### What you are asked to do
Among the lines of this listing, determine how many contain the string "scene". Answer with the number only.

### Dataset rows
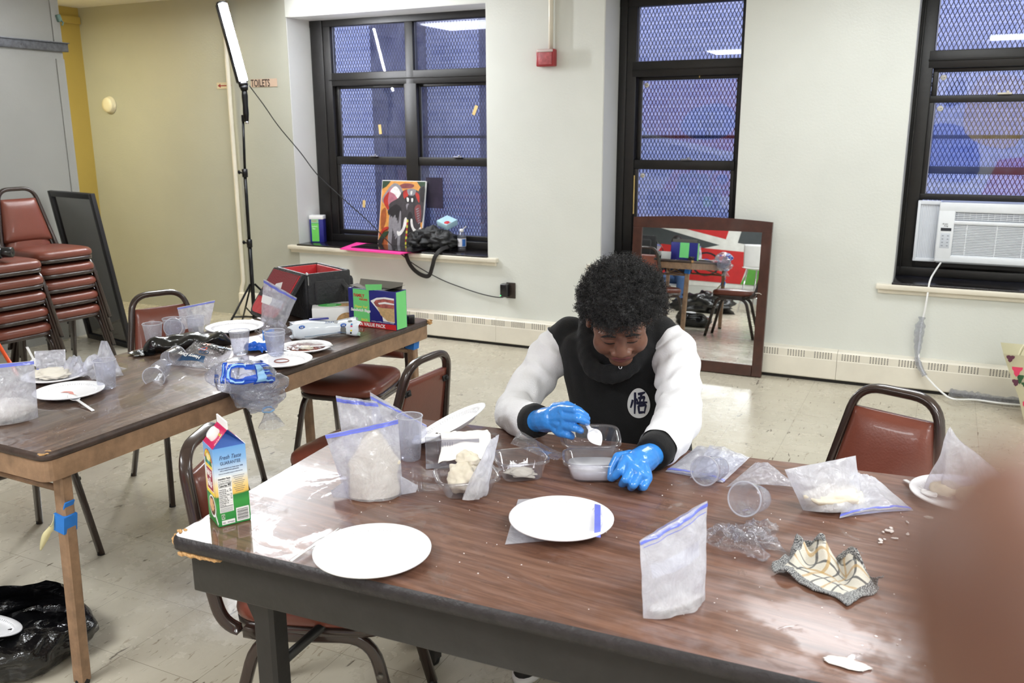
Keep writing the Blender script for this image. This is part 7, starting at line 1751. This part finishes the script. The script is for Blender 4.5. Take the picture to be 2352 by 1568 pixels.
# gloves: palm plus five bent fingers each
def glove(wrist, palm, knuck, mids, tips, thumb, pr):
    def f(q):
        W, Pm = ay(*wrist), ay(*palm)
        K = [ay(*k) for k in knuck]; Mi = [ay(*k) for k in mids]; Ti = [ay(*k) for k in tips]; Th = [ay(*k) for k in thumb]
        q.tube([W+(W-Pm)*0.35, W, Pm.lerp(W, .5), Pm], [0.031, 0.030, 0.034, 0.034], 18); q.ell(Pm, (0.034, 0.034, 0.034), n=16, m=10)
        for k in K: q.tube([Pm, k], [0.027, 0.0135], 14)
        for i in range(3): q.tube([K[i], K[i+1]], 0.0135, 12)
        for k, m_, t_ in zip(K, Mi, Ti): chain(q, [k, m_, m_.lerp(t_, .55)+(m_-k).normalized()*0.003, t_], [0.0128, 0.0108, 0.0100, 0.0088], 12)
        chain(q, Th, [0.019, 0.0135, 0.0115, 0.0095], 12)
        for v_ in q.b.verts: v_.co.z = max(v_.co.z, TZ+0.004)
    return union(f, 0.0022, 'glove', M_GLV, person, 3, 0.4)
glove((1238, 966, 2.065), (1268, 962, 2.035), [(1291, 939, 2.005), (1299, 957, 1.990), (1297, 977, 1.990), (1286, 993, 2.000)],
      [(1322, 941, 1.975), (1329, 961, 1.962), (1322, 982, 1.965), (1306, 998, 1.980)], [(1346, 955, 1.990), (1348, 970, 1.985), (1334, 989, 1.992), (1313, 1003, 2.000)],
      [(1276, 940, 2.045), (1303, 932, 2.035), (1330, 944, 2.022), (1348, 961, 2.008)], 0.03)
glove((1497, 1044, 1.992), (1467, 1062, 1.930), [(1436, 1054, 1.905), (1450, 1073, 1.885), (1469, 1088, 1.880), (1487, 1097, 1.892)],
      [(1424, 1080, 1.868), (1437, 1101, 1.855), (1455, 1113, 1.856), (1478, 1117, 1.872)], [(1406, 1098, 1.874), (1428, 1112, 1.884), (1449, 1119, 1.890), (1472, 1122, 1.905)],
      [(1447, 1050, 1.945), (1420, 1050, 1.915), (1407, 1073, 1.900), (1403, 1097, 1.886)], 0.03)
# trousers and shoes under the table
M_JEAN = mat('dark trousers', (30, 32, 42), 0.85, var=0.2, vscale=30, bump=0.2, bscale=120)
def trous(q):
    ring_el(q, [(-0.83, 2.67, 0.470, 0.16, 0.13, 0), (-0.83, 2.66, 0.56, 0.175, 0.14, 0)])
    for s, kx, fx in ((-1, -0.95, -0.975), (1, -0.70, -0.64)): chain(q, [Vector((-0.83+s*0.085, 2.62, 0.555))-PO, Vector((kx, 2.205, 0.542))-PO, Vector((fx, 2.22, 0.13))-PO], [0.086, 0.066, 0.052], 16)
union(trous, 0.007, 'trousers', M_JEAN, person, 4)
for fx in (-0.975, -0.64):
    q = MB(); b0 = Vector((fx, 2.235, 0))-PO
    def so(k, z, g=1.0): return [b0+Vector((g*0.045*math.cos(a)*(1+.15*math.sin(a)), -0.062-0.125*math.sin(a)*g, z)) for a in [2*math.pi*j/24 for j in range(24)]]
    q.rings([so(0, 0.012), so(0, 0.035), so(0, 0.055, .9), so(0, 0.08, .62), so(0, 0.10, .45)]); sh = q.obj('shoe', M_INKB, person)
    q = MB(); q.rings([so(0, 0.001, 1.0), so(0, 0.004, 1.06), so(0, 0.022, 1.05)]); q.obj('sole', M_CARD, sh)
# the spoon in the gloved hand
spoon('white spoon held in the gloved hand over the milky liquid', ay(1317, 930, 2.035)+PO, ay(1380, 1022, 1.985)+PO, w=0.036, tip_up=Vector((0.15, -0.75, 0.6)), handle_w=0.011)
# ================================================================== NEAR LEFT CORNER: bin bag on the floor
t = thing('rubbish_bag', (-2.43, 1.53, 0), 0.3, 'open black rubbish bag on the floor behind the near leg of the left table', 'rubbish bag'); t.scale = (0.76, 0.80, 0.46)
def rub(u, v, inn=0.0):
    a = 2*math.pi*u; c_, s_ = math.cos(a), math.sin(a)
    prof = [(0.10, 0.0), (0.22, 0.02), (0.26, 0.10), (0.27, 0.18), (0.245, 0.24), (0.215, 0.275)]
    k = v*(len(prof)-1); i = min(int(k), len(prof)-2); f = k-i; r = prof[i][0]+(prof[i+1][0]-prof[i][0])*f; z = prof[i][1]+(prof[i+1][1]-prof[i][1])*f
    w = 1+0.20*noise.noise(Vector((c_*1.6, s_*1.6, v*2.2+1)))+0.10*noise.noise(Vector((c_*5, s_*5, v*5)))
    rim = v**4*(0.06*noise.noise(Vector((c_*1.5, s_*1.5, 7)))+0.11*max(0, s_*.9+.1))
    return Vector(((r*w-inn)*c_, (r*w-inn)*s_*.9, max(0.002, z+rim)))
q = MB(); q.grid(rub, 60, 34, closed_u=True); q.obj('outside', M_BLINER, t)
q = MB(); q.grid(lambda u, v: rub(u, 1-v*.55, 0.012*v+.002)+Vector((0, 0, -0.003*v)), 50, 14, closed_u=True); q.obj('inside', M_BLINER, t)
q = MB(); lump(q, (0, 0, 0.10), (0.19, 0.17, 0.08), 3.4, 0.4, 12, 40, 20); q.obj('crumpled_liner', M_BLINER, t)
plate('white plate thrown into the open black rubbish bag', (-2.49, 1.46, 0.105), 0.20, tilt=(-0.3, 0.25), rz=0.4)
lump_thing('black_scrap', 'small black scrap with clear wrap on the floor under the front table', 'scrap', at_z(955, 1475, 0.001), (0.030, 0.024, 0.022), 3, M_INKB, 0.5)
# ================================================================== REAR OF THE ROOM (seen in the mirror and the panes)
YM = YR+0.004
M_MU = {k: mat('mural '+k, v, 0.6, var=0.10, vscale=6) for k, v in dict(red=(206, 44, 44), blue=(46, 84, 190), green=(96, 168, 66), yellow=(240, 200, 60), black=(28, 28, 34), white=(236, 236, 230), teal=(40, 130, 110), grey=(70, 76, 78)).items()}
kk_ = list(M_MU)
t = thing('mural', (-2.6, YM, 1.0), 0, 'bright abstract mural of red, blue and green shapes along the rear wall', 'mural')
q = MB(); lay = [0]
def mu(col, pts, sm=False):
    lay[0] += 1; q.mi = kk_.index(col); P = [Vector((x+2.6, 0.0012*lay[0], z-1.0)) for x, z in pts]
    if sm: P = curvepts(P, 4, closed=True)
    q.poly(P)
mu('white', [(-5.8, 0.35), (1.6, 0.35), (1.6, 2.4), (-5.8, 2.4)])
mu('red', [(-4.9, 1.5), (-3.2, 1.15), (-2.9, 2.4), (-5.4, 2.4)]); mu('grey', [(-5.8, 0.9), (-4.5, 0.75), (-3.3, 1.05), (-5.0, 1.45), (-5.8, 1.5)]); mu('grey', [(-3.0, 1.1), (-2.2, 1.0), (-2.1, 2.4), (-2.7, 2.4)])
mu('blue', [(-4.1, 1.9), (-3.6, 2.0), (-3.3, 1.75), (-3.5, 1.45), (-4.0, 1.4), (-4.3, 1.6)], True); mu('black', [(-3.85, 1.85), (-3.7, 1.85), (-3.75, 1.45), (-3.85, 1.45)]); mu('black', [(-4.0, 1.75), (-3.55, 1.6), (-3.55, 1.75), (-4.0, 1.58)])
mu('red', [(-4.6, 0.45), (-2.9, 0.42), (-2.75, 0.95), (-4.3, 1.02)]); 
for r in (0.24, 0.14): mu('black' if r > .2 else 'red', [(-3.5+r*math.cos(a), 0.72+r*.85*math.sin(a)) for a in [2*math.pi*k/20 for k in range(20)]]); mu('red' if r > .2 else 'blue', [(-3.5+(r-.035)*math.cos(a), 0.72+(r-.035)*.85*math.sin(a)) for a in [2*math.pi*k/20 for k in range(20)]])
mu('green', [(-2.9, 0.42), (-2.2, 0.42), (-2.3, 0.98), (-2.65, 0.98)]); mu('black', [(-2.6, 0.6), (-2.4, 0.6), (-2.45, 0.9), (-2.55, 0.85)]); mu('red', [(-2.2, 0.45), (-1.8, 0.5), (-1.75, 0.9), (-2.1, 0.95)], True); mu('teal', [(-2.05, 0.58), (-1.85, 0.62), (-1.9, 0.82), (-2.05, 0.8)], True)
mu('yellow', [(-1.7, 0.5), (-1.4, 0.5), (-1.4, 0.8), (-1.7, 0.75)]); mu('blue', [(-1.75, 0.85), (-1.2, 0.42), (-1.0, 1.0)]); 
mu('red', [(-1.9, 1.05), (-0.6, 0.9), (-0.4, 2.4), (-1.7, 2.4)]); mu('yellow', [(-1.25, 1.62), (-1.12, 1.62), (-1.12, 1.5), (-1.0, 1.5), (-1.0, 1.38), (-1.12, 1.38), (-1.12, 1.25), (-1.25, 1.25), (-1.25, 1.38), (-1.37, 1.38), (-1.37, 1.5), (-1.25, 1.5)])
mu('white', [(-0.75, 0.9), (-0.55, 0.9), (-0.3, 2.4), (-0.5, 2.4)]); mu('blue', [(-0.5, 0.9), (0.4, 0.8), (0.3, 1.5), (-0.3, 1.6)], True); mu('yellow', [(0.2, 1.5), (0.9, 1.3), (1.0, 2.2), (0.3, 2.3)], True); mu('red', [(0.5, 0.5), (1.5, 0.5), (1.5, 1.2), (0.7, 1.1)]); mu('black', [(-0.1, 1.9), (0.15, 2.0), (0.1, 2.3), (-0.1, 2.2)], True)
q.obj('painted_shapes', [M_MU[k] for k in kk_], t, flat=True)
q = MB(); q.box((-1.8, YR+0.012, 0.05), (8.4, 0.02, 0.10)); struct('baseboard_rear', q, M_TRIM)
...
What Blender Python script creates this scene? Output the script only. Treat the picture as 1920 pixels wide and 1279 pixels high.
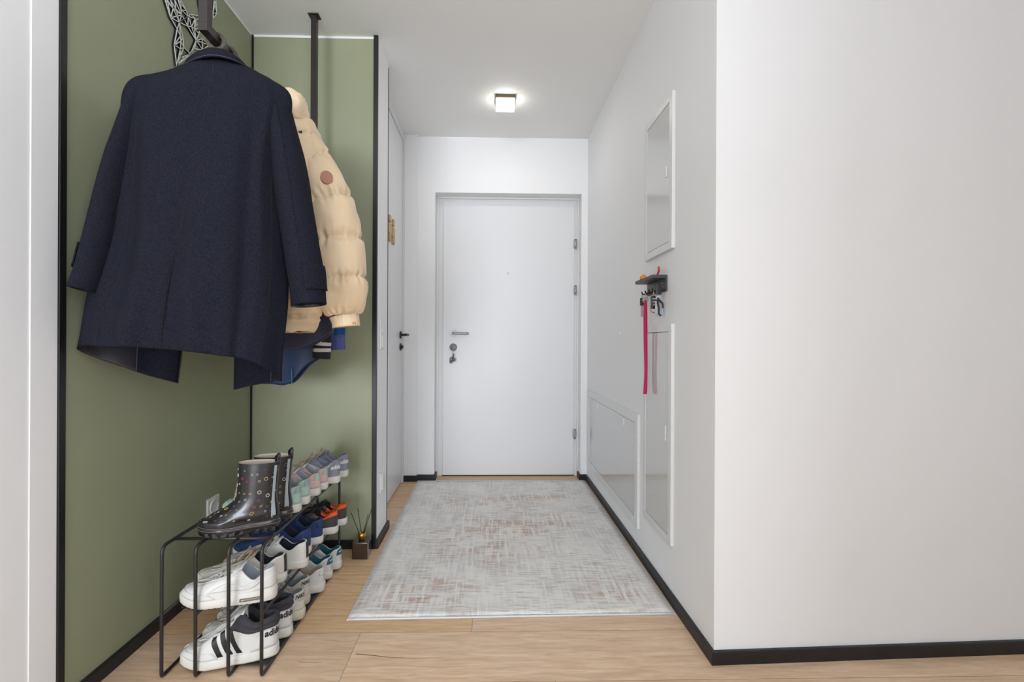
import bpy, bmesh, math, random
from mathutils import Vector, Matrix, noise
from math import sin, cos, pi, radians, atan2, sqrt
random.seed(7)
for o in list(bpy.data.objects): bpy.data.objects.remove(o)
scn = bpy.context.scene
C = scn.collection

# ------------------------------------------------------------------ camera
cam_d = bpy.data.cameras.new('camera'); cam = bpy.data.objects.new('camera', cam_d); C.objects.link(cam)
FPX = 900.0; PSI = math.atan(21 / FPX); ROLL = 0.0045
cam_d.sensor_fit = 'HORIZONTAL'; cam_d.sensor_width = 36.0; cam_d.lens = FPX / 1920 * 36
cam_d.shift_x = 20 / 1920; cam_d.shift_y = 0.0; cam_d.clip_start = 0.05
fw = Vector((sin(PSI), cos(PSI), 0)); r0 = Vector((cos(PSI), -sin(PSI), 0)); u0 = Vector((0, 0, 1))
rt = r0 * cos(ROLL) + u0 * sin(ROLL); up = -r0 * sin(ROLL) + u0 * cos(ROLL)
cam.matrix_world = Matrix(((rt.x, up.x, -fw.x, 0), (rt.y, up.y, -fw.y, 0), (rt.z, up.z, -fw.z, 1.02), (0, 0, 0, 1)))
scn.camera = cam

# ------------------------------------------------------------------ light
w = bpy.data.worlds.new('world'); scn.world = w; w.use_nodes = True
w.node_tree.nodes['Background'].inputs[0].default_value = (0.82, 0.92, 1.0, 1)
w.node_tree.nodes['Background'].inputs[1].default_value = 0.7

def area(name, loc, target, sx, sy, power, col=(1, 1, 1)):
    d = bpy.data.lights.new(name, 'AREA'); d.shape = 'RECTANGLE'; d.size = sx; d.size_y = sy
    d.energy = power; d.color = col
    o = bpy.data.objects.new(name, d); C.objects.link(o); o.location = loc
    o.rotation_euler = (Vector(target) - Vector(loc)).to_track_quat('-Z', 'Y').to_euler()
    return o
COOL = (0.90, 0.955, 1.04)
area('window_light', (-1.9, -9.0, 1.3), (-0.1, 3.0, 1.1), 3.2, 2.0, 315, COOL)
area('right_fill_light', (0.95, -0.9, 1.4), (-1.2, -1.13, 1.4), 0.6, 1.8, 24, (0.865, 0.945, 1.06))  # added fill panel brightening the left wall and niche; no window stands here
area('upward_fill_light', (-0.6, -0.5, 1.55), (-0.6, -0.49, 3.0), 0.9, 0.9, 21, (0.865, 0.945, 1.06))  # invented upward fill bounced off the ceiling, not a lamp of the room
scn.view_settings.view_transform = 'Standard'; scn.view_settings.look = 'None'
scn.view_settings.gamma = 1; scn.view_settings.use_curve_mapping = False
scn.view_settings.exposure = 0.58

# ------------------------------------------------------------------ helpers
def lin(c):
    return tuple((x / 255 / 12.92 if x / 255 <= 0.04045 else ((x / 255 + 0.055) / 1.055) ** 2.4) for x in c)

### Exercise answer
2